Last edited: December 14, 2003


ACLU Appears Before Kansas Appeals Court on Behalf of Youth Serving 15 Additional Years in Prison Because He is Gay

American Civil Liberties Union (ACLU), December 2, 2003
For Immediate Release
Contact: Chris Hampton, (212) 549-2673

TOPEKA, KS—Appearing before the Kansas Court of Appeals today, the American Civil Liberties Union urged the court to follow the U.S. Supreme Court’s recent gay rights case, Lawrence v. Texas, and reduce the sentence of a young man serving an additional 15 years in prison solely because he is gay.
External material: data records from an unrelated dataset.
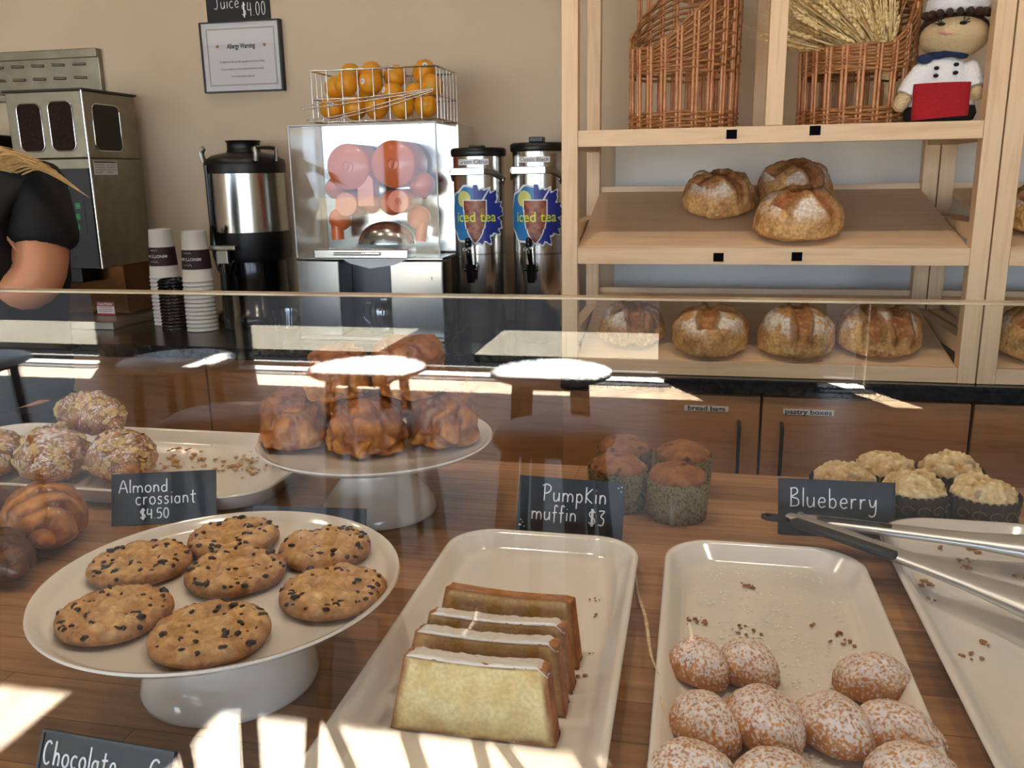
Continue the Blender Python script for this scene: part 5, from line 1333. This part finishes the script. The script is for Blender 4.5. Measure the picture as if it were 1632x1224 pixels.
# louvred steel box on the wall and dark brewer behind the person
lz1, lz0 = at_y(50, 66, 2.50).z, at_y(50, 152, 2.50).z; lxr = at_y(98, 100, 2.50).x
t = thing('louvred_box', 'dull steel louvred box on the wall above and behind the coffee grinder', 'vent box', (lxr, 2.52, lz0))
H_ = lz1-lz0; MB().box((-.62, .16, 0), (0, YW-2.52-.0005, H_)).build('box_shell', GS, t, bevel=.003)
MB().box((-.62, .150, H_-.028), (.0, .1598, H_)).build('top_band', GS, t, bevel=.002)
mb = MB()
for c_ in range(7):
    for r2 in range(3):
        x = -.05-.078*c_; z = H_*.62-.042*r2+.012
        mb.tube([(x-.045, .157, z+.002), (x, .157, z)], .0045, 8)
mb.build('louvres', GS, t, weld=False)
t = thing('coffee_brewer', 'black coffee brewer at the left edge behind the person', 'coffee brewer', (-2.36, 2.36, ZC))
MB().box((-.2, 0, .001), (.2, .30, .09)).build('brewer_base', BLACKP, t, bevel=.006)
MB().box((-.2, .18, .0905), (.2, .30, .42)).build('brewer_column', BLACKP, t, bevel=.006)
MB().box((-.2, 0, .4205), (.2, .30, .60)).build('brewer_head', BLACKG, t, bevel=.01)
MB().lathe([(0, .0905), (.07, .0905), (.085, .13), (.085, .2), (.05, .25), (.055, .26), (0, .26)], 36, c=(0, .09, 0)).build('glass_pot', TUMBL, t)

# ================================================================== wall signs
y = YW-.002
a, b, c, d = at_y(320, 39, y), at_y(447, 30, y), at_y(458, 144, y), at_y(333, 150, y)
x0, x1, z1, z0 = (a.x+d.x)/2, (b.x+c.x)/2, (a.z+b.z)/2, (c.z+d.z)/2
t = thing('framed_notice', 'framed Allergy Warning notice hanging on the wall above the coffee urn', 'framed notice', ((x0+x1)/2, YW-.0005, (z0+z1)/2)); w_, h_ = (x1-x0)/2, (z1-z0)/2
mb = MB()
for q in ((-w_, h_-.004, w_, h_), (-w_, -h_, w_, -h_+.004), (-w_, -h_+.004, -w_+.004, h_-.004), (w_-.006, -h_+.004, w_, h_-.004)): mb.box((q[0], -.022, q[1]), (q[2], 0, q[3]))
mb.build('frame', BLACKP, t)
PP = mat('notice_paper', '#d9d4dc', rough=.6); o = MB().box((-w_+.004, -.016, -h_+.004), (w_-.006, -.010, h_-.004)).build('notice_sheet', PP, t)
mb = MB(); e = .020
for q in ((-w_+e, h_-e-.004, w_-e, h_-e), (-w_+e, -h_+e, w_-e, -h_+e+.004), (-w_+e, -h_+e, -w_+e+.004, h_-e), (w_-e-.004, -h_+e, w_-e, h_-e)): mb.box((q[0], -.0164, q[1]), (q[2], -.0161, q[3]))
mb.build('grey_border', mat('border_grey', '#aaa59f', rough=.7), o)
text('notice_heading', 'Allergy Warning', .020, frame((0, -.0163, h_*.30), (1, 0, 0), (0, 0, 1)), mat('heading_ink', '#2c3b4a', rough=.6), o, xs=.72, bold=.0007)
for i, s in enumerate(['This facility uses: Nuts, soy, dairy, egg, gluten, and coconut products.', 'If you are allergic to any of the products listed above be advised.', 'If you have any question please ask.']):
    text('notice_line', s, .0085, frame((0, -.0163, -.008-.022*i-.006), (1, 0, 0), (0, 0, 1)), INK, o, xs=.66, bold=.0001)
for sx in (-1, 1):
    mb = MB()
    for k, (a0, L) in enumerate(((.3, .012), (.75, .014), (1.2, .010))):
        ang = PI/2+sx*(-.2)+(k-1)*.55*1; mb.ball((sx*.080+.004*math.cos(ang), -.0164, h_*.30-.003+.004*math.sin(ang)), .0055, 2, (1, .08, .42), Matrix.Rotation(-ang, 3, 'Y'))
    mb.build('wheat_emblem', mat('emblem_brown', '#a8713c', rough=.6), o, weld=False)
MB().box((-w_+.004, -.0195, -h_+.004), (w_-.006, -.0185, h_-.004)).build('cover_glass', GLASS, t)
x0, x1 = at_y(331, 20, y).x, at_y(431, 20, y).x; zb = z1+.001
t = thing('juice_price_board', 'black chalkboard on the wall reading Juice with its price', 'sign', (x0, YW-.0005, zb)); W = x1-x0
FJ = frame((0, -.008, 0), (1, 0, 0), (0, 0, 1), (0, -1, 0))
MB().box((0, -.008, 0), (W, 0, .30)).build('sign_board', mat('matt_black', '#0e0e0f', rough=.6), t, bevel=.001)
jz = lambda px, py: (at_y(px, py, y).x-x0, at_y(px, py, y).z-zb)
mb = MB(); u, v = jz(343, 16); chalk(mb, 'Juice', u, v, .036, FJ, .0011, wid=.95, rise=.03); u, v = jz(388, 27); chalk(mb, '$4.00', u, v, .040, FJ, .0011, wid=.72, rise=.02)
mb.build('chalk_writing', CHALKW, t, weld=False)
# ================================================================== the person at the left edge
def skin(name, joints, edges, m, parent, root=0, sub=2):
    me = bpy.data.meshes.new(name); me.from_pydata([tuple(j[0]) for j in joints], edges, []); me.update()
    o = link(name, me, m, parent)
    s = o.modifiers.new('skin', 'SKIN'); s.use_smooth_shade = True
    for i, j in enumerate(joints):
        r = j[1]; d = me.skin_vertices[0].data[i]; d.radius = r if isinstance(r, tuple) else (r, r); d.use_root = (i == root)
    b = o.modifiers.new('sub', 'SUBSURF'); b.levels = sub; b.render_levels = sub
    return o
D0 = 1.89
PS = at_d(20, 700, D0+.02); 
t = thing('person', 'person at the left edge in black short-sleeved shirt with long blonde hair', 'person', (PS.x, PS.y, 0))
def q(px, py, d): return at_d(px, py, d)-Vector((PS.x, PS.y, 0))
SK = mat('skin', cols=['#c98a66', '#d79a76'], scale=9, rough=.5, sss=.15, sssr=(.02, .008, .004))
SHIRT = mat('black_shirt', cols=['#0c0d10', '#131418'], scale=40, rough=.85); TRO = mat('black_trousers', '#101115', rough=.8)
pel = Vector((0, 0, .95)); ch = q(-60, 420, D0-.02); nk = q(-85, 265, D0-.03); hd0 = q(-112, 205, D0-.05)
sr, er = q(66, 314, D0-.02), q(66, 464, D0-.03); wr = q(-165, 478, D0-.10); hr = wr+Vector((-.08, .05, -.01))
sl = nk+(nk-sr)*.75; sl.z = sr.z-.01; el = sl+Vector((-.10, .05, -.27)); wl = el+Vector((.10, .20, -.02))
hip = [Vector((s*.09, 0, .92)) for s in (-1, 1)]; kn = [Vector((s*.095, .01, .49)) for s in (-1, 1)]; an = [Vector((s*.10, 0, .09)) for s in (-1, 1)]
J = [(pel, (.07, .06)), (ch, (.10, .08)), (nk, .055), (hd0, .05), (sr, .068), (er, .062), (wr, .034), (sl, .058), (el, .045), (wl, .032)]
J += [(hip[0], .06), (kn[0], .055), (an[0], .042), (hip[1], .06), (kn[1], .062), (an[1], .042)]
J += [(an[0]+Vector((0, .14, -.055)), .032), (an[1]+Vector((0, .14, -.055)), .032)]
skin('body', J, [(0, 1), (1, 2), (2, 3), (1, 4), (4, 5), (5, 6), (1, 7), (7, 8), (8, 9), (0, 10), (10, 11), (11, 12), (0, 13), (13, 14), (14, 15), (12, 16), (15, 17)], SK, t)
# shirt: torso with sleeves to just above the elbow
se = sr+(er-sr)*.60; ce = sl+(el-sl)*.6
skin('shirt', [(Vector((0, 0, .88)), (.185, .13)), (pel+(ch-pel)*.4+Vector((0, 0, .02)), (.165, .125)), (ch, (.18, .13)), (nk-Vector((0, 0, .035)), .075), (sr+Vector((0, 0, .012)), .082), (sr+(er-sr)*.35, .082), (se, .080), (sl, .075), (ce, .068)],
     [(0, 1), (1, 2), (2, 3), (2, 4), (4, 5), (5, 6), (2, 7), (7, 8)], SHIRT, t)
mb = MB()
mb.rings([[(a*math.cos(2*PI*i/40), b*math.sin(2*PI*i/40), z) for i in range(40)] for a, b, z in ((.172, .120, .99), (.180, .128, .94), (.190, .136, .88), (.192, .136, .82), (.180, .122, .765))])
for k in (0, 1):
    h, e, f_ = hip[k], kn[k], an[k]
    mb.tube([Vector((h.x, 0, .84)), Vector((h.x, 0, .70)), e, (e+f_)/2, Vector((f_.x, f_.y, .05))], [.096, .092, .074, .070, .072], 24)
mb.build('trousers', TRO, t, weld=False)
for k in (0, 1):
    mb = MB(); mb.ball((an[k].x, an[k].y+.06, .045), 1, 3, (.052, .135, .045)); mb.build('shoe', BLACKP, t)
# head turned away, with face towards the back counter
hc = hd0+Vector((-.01, .0, .10))
def hf(d):
    P = Vector((d.x*.075, d.y*.095, d.z*.115)); 
    if d.z < 0: P.x *= 1-.25*d.z*d.z; P.y += .012*-d.z
    nsx = math.exp(-((d.x/.14)**2+((d.z+.1)/.2)**2)); P.y += (.022*nsx if d.y > 0 else 0)
    for s in (-1, 1): P.y -= (.008*math.exp(-(((d.x-s*.35)/.16)**2+((d.z-.08)/.12)**2)) if d.y > 0 else 0)
    c = lin('#d29a78')
    if d.y > .5 and abs(d.z+.48) < .05 and abs(d.x) < .3: c = lin('#a4524c')
    if d.y > .5 and abs(d.z-.06) < .06 and .22 < abs(d.x) < .5: c = lin('#3a2a22')
    return P, c
o = colored('head', mat('face_skin', attr=True, rough=.5), hf, 5, t); o.location = hc
for s in (-1, 1):
    mb = MB(); mb.ball((s*.076, 0, 0), .02, 3, (.35, .6, 1)); o = mb.build('ear', SK, t); o.location = hc
# hair: cap and strands sweeping over the right shoulder
HAIR = mat('blonde_hair', cols=['#8a6a3e', '#c8a46a', '#a98450', '#dcc08a'], scale=50, stretch=(1, 6, 6), rough=.4)
mb = MB(); mb.ball((0, 0, 0), 1, 4, (.088, .105, .118)); o = mb.build('hair', HAIR, t); o.location = hc+Vector((0, -.022, .022))
rnd = random.Random(4); mb = MB()
for i in range(170):
    k = rnd.random(); j = rnd.gauss(0, 1); sp = rnd.random()
    a = hc+Vector((rnd.uniform(-.03, .07), -.09+rnd.uniform(-.02, .02), rnd.uniform(-.05, .04)))
    b = q(-30+10*j, 248+9*j, D0-.115+.01*j); c = q(30+14*j, 252+8*j, D0-.115+.008*rnd.gauss(0, 1))
    e = q(62+70*k+6*j, 262+46*k**1.4+7*j*(1-.4*k), D0-.115+.012*rnd.gauss(0, 1))
    P = catmull([a, b, c, e], 6); n = len(P)
    mb.tube(P, [.0019*(1-.75*(x/(n-1))**2) for x in range(n)], 4)
o = mb.build('hair_strands', HAIR, t, weld=False); o['kind'] = 'stuff'
# hands: palm with five bent fingers, resting towards the machine
def hand(w0, el0, parent, sgn_):
    d = (w0-el0).normalized(); up = Vector((0, 0, 1)); sd_ = d.cross(up).normalized()*sgn_; up = sd_.cross(d)*sgn_
    J = [(w0-d*.03, (.030, .026)), (w0+d*.02, (.030, .020)), (w0+d*.06, (.036, .016)), (w0+d*.085, (.034, .013))]; Ed = [(0, 1), (1, 2), (2, 3)]
    skin('hand', J, Ed, SK, parent)
    for i, (off, L) in enumerate(((-.027, .068), (-.009, .076), (.009, .071), (.026, .055))):
        b = w0+d*.075+sd_*off; skin('finger', [(b, .010), (b+d*L*.45+up*.004, .0095), (b+d*L*.75-up*.010, .0088), (b+d*L*.92-up*.026, .0075)], [(0, 1), (1, 2), (2, 3)], SK, parent)
    b = w0+d*.015-sd_*.026; skin('thumb', [(b, .012), (b+d*.03-sd_*.02, .0105), (b+d*.058-sd_*.026-up*.008, .0085)], [(0, 1), (1, 2)], SK, parent)
hand(wr, er, t, 1); hand(wl, el, t, -1)
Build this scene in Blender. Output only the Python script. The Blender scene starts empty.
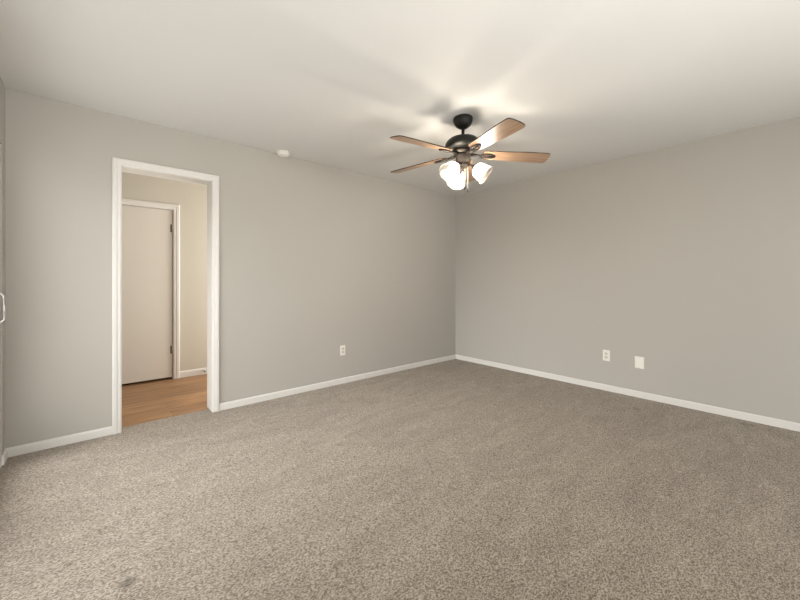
import bpy, bmesh, math, random
from mathutils import Vector, Matrix
random.seed(7)
S = bpy.context.scene
COL = S.collection
PI = math.pi

# ------------------------------------------------------------------ camera
cam_d = bpy.data.cameras.new('camera'); cam = bpy.data.objects.new('camera', cam_d); COL.objects.link(cam)
cam_d.sensor_width = 36.0; cam_d.lens = 355.2/800*36
cam_d.shift_y = -18.9/800; cam_d.clip_start = 0.02
cam.location = (-4.1453, -3.4792, 1.165)
cam.rotation_euler = (PI/2, 0, math.radians(48.888-90))
S.camera = cam
S.view_settings.view_transform = 'Standard'; S.view_settings.look = 'None'
S.view_settings.gamma = 1.0; S.view_settings.use_curve_mapping = False
S.view_settings.exposure = 0.14
S.cycles.use_denoising = True
S.cycles.max_bounces = 12; S.cycles.diffuse_bounces = 8; S.cycles.transparent_max_bounces = 12
S.cycles.caustics_reflective = False; S.cycles.caustics_refractive = False
S.cycles.sample_clamp_indirect = 6.0

# ------------------------------------------------------------------ light
SKY_STRENGTH = 2.3
SKY_COL = (0.97, 0.985, 0.99, 1)
BACK_GROUND, BACK_SKY = 1.7, 0.55
SUN_GLOW = 4.6
BULB_STRENGTH = 540.0
GROUND_STRENGTH, GROUND_COL = 2.1, (0.99, 0.985, 0.96, 1)
BULB_COL = (1.0, 0.94, 0.87, 1)
FILL_W = 58.0
HALL_W = 52.0
w = bpy.data.worlds.new('daylight'); S.world = w; w.use_nodes = True
bg = w.node_tree.nodes['Background']; bg.inputs[0].default_value = SKY_COL
# sky: brighter around the hidden sun, beyond the patio door
_nt = w.node_tree; _tc = _nt.nodes.new('ShaderNodeTexCoord')
_dp = _nt.nodes.new('ShaderNodeVectorMath'); _dp.operation = 'DOT_PRODUCT'; _dp.inputs[1].default_value = Vector((-0.92, -0.05, 0.30)).normalized()
_mx = _nt.nodes.new('ShaderNodeMath'); _mx.operation = 'MAXIMUM'; _mx.inputs[1].default_value = 0.0
_pw = _nt.nodes.new('ShaderNodeMath'); _pw.operation = 'POWER'; _pw.inputs[1].default_value = 6.0
_ma = _nt.nodes.new('ShaderNodeMath'); _ma.operation = 'MULTIPLY_ADD'; _ma.inputs[1].default_value = SKY_STRENGTH*SUN_GLOW; _ma.inputs[2].default_value = SKY_STRENGTH
_nt.links.new(_tc.outputs['Generated'], _dp.inputs[0]); _nt.links.new(_dp.outputs['Value'], _mx.inputs[0])
_nt.links.new(_mx.outputs[0], _pw.inputs[0]); _nt.links.new(_pw.outputs[0], _ma.inputs[0]); 
# below the horizon: added ground glow, lighting the ceiling from below
_sp = _nt.nodes.new('ShaderNodeSeparateXYZ'); _nt.links.new(_tc.outputs['Generated'], _sp.inputs[0])
_up = _nt.nodes.new('ShaderNodeMapRange'); _up.inputs['From Min'].default_value = -0.03; _up.inputs['From Max'].default_value = 0.03
_nt.links.new(_sp.outputs['Z'], _up.inputs['Value'])
_ms = _nt.nodes.new('ShaderNodeMix'); _ms.data_type = 'FLOAT'; _ms.inputs[2].default_value = GROUND_STRENGTH
_nt.links.new(_up.outputs[0], _ms.inputs[0]); _nt.links.new(_ma.outputs[0], _ms.inputs[3]); 
# the sunny side lies beyond the patio door; elsewhere dimmer sky, brighter ground, to balance the light
_sd = _nt.nodes.new('ShaderNodeMapRange'); _sd.interpolation_type = 'SMOOTHSTEP'
_sd.inputs['From Min'].default_value = -0.85; _sd.inputs['From Max'].default_value = 0.0
_nt.links.new(_sp.outputs['X'], _sd.inputs['Value'])
_sf = _nt.nodes.new('ShaderNodeMix'); _sf.data_type = 'FLOAT'; _sf.inputs[2].default_value = BACK_GROUND; _sf.inputs[3].default_value = BACK_SKY
_nt.links.new(_up.outputs[0], _sf.inputs[0])
_ff = _nt.nodes.new('ShaderNodeMix'); _ff.data_type = 'FLOAT'; _ff.inputs[2].default_value = 1.0
_nt.links.new(_sd.outputs[0], _ff.inputs[0]); _nt.links.new(_sf.outputs[0], _ff.inputs[3])
_mm = _nt.nodes.new('ShaderNodeMath'); _mm.operation = 'MULTIPLY'
_nt.links.new(_ms.outputs[0], _mm.inputs[0]); _nt.links.new(_ff.outputs[0], _mm.inputs[1]); _nt.links.new(_mm.outputs[0], bg.inputs[1])
_mc = _nt.nodes.new('ShaderNodeMix'); _mc.data_type = 'RGBA'; _mc.inputs[6].default_value = GROUND_COL; _mc.inputs[7].default_value = SKY_COL
_nt.links.new(_up.outputs[0], _mc.inputs[0]); _nt.links.new(_mc.outputs[2], bg.inputs[0])

XL, YB, H = -4.566, -5.0, 2.44
# added fill light behind the camera, turned up at the ceiling
fl = bpy.data.lights.new('ceiling_fill', 'AREA'); fl.shape = 'DISK'; fl.size = 1.1
fl.energy = FILL_W; fl.color = (1.0, 0.985, 0.96)
fo = bpy.data.objects.new('ceiling_fill', fl); COL.objects.link(fo); fo.location = (-3.35, -4.2, 0.55)
fo.rotation_euler = Vector((-0.12, 0.38, 1.0)).to_track_quat('-Z', 'Y').to_euler()
hl = bpy.data.lights.new('hall_daylight', 'AREA'); hl.shape = 'RECTANGLE'; hl.size = 1.6; hl.size_y = 1.0
hl.energy = HALL_W; hl.color = (1.0, 0.965, 0.91)
ho = bpy.data.objects.new('hall_side_light', hl); COL.objects.link(ho); ho.location = (-1.64, 0.86, 1.25); ho.rotation_euler = (0, PI/2, 0)  # added area light, standing in for daylight from the hall's right

# ------------------------------------------------------------------ materials
def mat(name, col, rough=0.6, spec=0.3, metal=0.0):
    m = bpy.data.materials.new(name); m.use_nodes = True
    b = m.node_tree.nodes['Principled BSDF']
    b.inputs['Base Color'].default_value = (*col, 1); b.inputs['Roughness'].default_value = rough
    b.inputs['Specular IOR Level'].default_value = spec; b.inputs['Metallic'].default_value = metal
    return m
def N(m, t, **kw):
    n = m.node_tree.nodes.new(t)
    for k, v in kw.items():
        if k in n.inputs: n.inputs[k].default_value = v
        else: setattr(n, k, v)
    return n
def L(m, a, b): m.node_tree.links.new(a, b)
def bsdf(m): return m.node_tree.nodes['Principled BSDF']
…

The case was sent back to the Kansas court for reconsideration by the Supreme Court immediately following its decision in Lawrence this past June.

“The Supreme Court made it very clear that you can no longer punish someone differently for being gay,” said Tamara Lange, a staff attorney with the ACLU’s Lesbian & Gay Rights Project. “Yet Matthew Limon continues to sit in jail because when he was a teenager he had consensual sex with another male rather than a female. It is time for the Kansas ‘Romeo and Juliet’ law to be applied to Romeos and Romeos as well.” Matthew Limon is appealing a 206-month prison sentence he received shortly after turning 18 because while he was a resident at a private school for developmentally disabled youth he performed consensual oral sex on another teenager. Limon would have served a maximum of 15 months in jail under the Kansas law had the other teenager been female. But because the “Romeo and Juliet” law applies only to heterosexuals, Limon was convicted under the much harsher state sodomy law. Under the Kansas law, consensual sex between two teens is a lesser crime if the younger teenager is 14 to 16 years old, if the older teenager is under 19, if the age difference is less than four years, if there are no third parties involved, and if the two teenagers “are members of the opposite sex.” According to the ACLU, the Kansas “Romeo and Juliet” law is similar to the Texas law the U.S. Supreme Court struck down in June in its historic decision in Lawrence v. Texas because the Kansas law treats the sexual conduct of lesbian and gay people differently. The day after its decision in the Texas case, the U.S. Supreme Court vacated Limon’s conviction and instructed the Kansas Court of Appeals to give it further consideration in light of its ruling on sexual intimacy in Lawrence. Kansas Attorney General Phill Kline has chosen to vigorously defend the law in the press and in court. In his brief, Kline makes several outrageous arguments, among them that the state should be able to punish gay teenagers more harshly under the “Romeo and Juliet” law because doing so would encourage heterosexual teenagers to marry. Kline also asserts that the discrimination is constitutional because it encourages unmarried teens to get pregnant. In statements to the press, Kline has said that changing the law would lead to bestiality and the destruction of marriage.

“Contrary to Attorney General Phill Kline’s many efforts to confuse the real issues behind this case, we’re not saying the state shouldn’t protect teens or punish those who break the law. We are only asking that the state treat gay teens the same as it does straight teens,” said Dick Kurtenbach, Executive Director of the ACLU of Kansas and Western Missouri. “Matthew Limon isn’t asking for a get-out-of-jail free card—he’s saying he should have been convicted and punished—under the Romeo and Juliet law.”